UK Base Rate Down to 0.50%


London, 5th March 2009 - Base rates were cut to an all-time low of 0.50% today, reflecting very weak prospects for the UK economy. The rate cut is likely to be followed by quantitative easing measures in coming months, yet to be fully outlined by the Bank. In its February Inflation Report, the Bank of England forecasts severe recession in 2009 with GDP expected to shrink 3% this year. Today’s decision was widely anticipated as the economy is facing its worst recession since the early 1980s, with a significant chance that inflation could undershoot its 2% target. 
 
UK residential property

James Thomas, Head of Residential Development and Investment at Jones Lang LaSalle comments, “Today’s decision to cut interest rates to 0.50% will be positive news to homeowners on variable rate mortgages, although lenders have indicated that they are unlikely to pass the full benefit on to borrowers. Given that banks have little appetite for new lending it will make little difference to homebuyers hoping to enter the market, whose main difficulty is actually securing a mortgage. The housing market is likely to remain weak given the continuing global economic turbulence, uncertainty in the labour market and shattered consumer confidence”.

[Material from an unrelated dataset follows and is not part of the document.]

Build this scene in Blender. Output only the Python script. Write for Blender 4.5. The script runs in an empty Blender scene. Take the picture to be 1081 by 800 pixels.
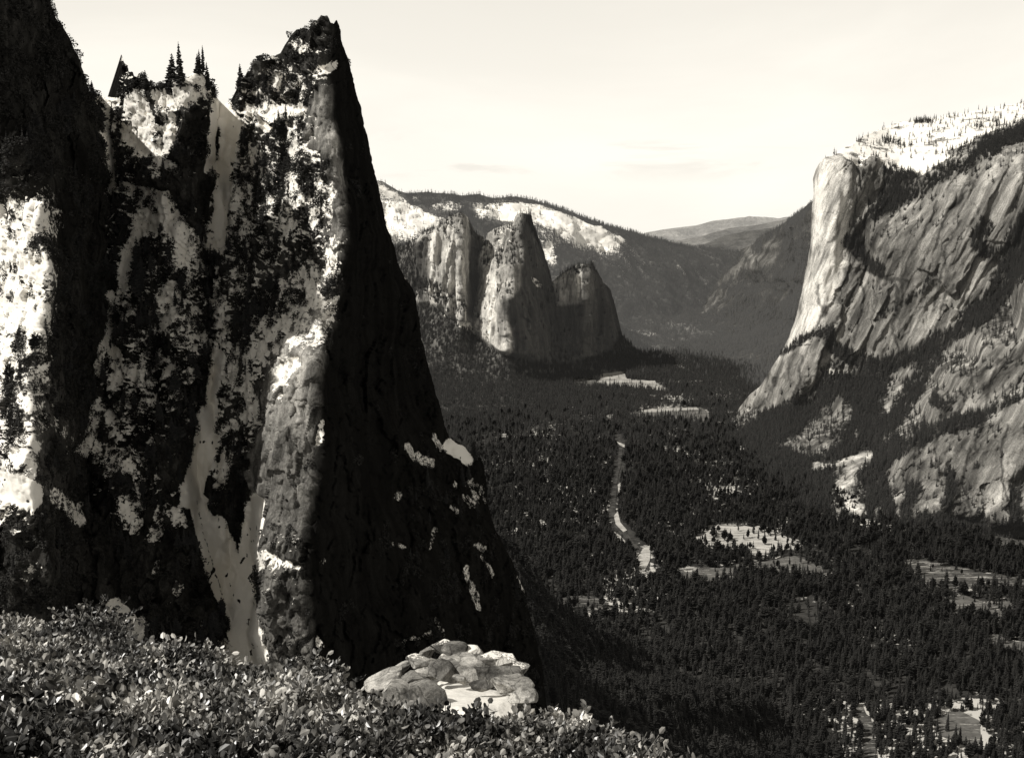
import bpy, math, random
import numpy as np
from mathutils import Vector

random.seed(7); RNG = np.random.default_rng(11)
scene = bpy.context.scene
COL = scene.collection

# ------------------------------------------------------------------ camera
F = 1305.0; CX, CY = 540.5, 400.0
PITCH = math.atan(200.0 / F)
CAMZ = 900.0
FW = np.array([0, math.cos(PITCH), -math.sin(PITCH)])
UP = np.array([0, math.sin(PITCH), math.cos(PITCH)])

def world(px, py, Y):
    """point of the place seen at photo pixel (px,py), Y metres ahead"""
    px = np.asarray(px, float); py = np.asarray(py, float); Y = np.asarray(Y, float)
    a = (px - CX) / F; b = (CY - py) / F
    dy = FW[1] + b * UP[1]; dz = FW[2] + b * UP[2]
    s = Y / dy
    return np.stack([a * s, Y + 0 * s, CAMZ + dz * s], -1)

def pixel(P):
    d = P - np.array([0, 0, CAMZ])
    w = d @ FW
    return CX + F * d[..., 0] / w, CY - F * (d @ UP) / w

def floor_z(Y):
    return -np.clip((Y - 8500) / 50000, 0, 1) ** 0.8 * 2600

def ground_at(px, py):
    b = (CY - np.asarray(py, float)) / F
    dy = FW[1] + b * UP[1]; dz = FW[2] + b * UP[2]
    return world(px, py, -CAMZ * dy / dz)

# ------------------------------------------------------------------ noise
def _hash(ix, iy, iz, seed):
    h = (ix * 374761393 + iy * 668265263 + iz * 2147483647 + seed * 1274126177) & 0xFFFFFFFF
    h = ((h ^ (h >> 13)) * 1274126177) & 0xFFFFFFFF
    h = ((h ^ (h >> 16)) * 2246822519) & 0xFFFFFFFF
    return h ^ (h >> 15)
_G = RNG.normal(size=(256, 3)); _G /= np.linalg.norm(_G, axis=1)[:, None]
def perlin(P, seed=0):
    P = np.asarray(P, float)
    i = np.floor(P).astype(np.int64); f = P - i
    u = f * f * f * (f * (f * 6 - 15) + 10)
    r = 0
    for dx in (0, 1):
        for dy in (0, 1):
            for dz in (0, 1):
                g = _G[_hash(i[:, 0] + dx, i[:, 1] + dy, i[:, 2] + dz, seed) & 255]
                d = f - np.array([dx, dy, dz])
                w = (u[:, 0] if dx else 1 - u[:, 0]) * (u[:, 1] if dy else 1 - u[:, 1]) * (u[:, 2] if dz else 1 - u[:, 2])
                r = r + w * (g * d).sum(1)
    return r * 1.5
def fbm(P, size, octv=4, seed=0, gain=.5, aniso=(1, 1, 1), ridged=False):
    p = P / (np.array(aniso) * size); a = 1; s = 0; t = 0
    for o in range(octv):
        n = perlin(p, seed + o)
        if ridged: n = 1 - 2 * np.abs(n)
        s = s + a * n; t += a; a *= gain; p = p * 2.03 + 3.1
    return s / t
def blocks(P, size, seed=0, aniso=(1, 1, 1)):
    """broken rock: every Voronoi cell is a tilted plane with its own height"""
    p = P / (np.array(aniso) * size); i = np.floor(p).astype(np.int64)
    best = np.full(len(p), 9e9); out = np.zeros(len(p))
    for dx in (-1, 0, 1):
        for dy in (-1, 0, 1):
            for dz in (-1, 0, 1):
                h = _hash(i[:, 0] + dx, i[:, 1] + dy, i[:, 2] + dz, seed)
                c = np.stack([(h & 1023) / 1023., ((h >> 10) & 1023) / 1023., ((h >> 20) & 1023) / 1023.], 1)
                v = p - (i + np.array([dx, dy, dz]) + c)
                d = (v * v).sum(1); m = d < best
                t = _G[(h * 7 + 13) & 255]
                best = np.where(m, d, best)
                out = np.where(m, (t * v).sum(1) * 1.1 + ((h >> 5) & 255) / 255. - .5, out)
    return out
def jag(poly, amp, seg=3.5, seed=1, close=True):
    """outline broken up by fractal jitter"""
    out = []
    for i in range(len(poly)):
        a = np.array(poly[i], float); b = np.array(poly[(i + 1) % len(poly)], float)
        n = max(1, int(np.hypot(*(b - a)) / seg))
        for k in range(n): out.append(a + (b - a) * k / n)
    o = np.array(out); q = np.stack([o[:, 0], o[:, 1], 0 * o[:, 0]], 1)
    o[:, 0] += amp * (fbm(q, 14, 4, seed, .75)) * 1.8; o[:, 1] += amp * (fbm(q + 50, 14, 4, seed + 9, .75)) * 1.8
    return [tuple(v) for v in o]
def sstep(a, b, x):
    t = np.clip((x - a) / (b - a), 0, 1); return t * t * (3 - 2 * t)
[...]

“Mainstream house prices are expected to fall by another 13-15% this year and a further 1-3% in 2010 before recovering in line with the pick-up in the economy. Economic activity is expected to stabilise next year, though this is dependent on the effectiveness of the policies now in places – fiscal policy, interest rate cuts, the package of banking support measures and an improvement in the availability of credit.”

UK commercial property
Fergus Hicks, Head of Forecasting and Economics at Jones Lang LaSalle comments, “Occupier demand for commercial premises is being hit hard by recession in the economy. Occupiers are reducing headcounts and implementing cost control measures, which means that expansion is off the corporate agenda. The recession is also forcing occupiers to dump secondary space back on to the market, deepening the downturn. We expect commercial rents to fall approximately 25% from their peak in early 2008 by end 2011.”

“The investment market continues to suffer from a lack of credit and increased risk aversion by investors. We expect yields to peak this year before stabilizing in 2010 and reduce from 2011 onwards as credit markets gradually improve. A positive yield gap will make commercial property attractive at this stage.”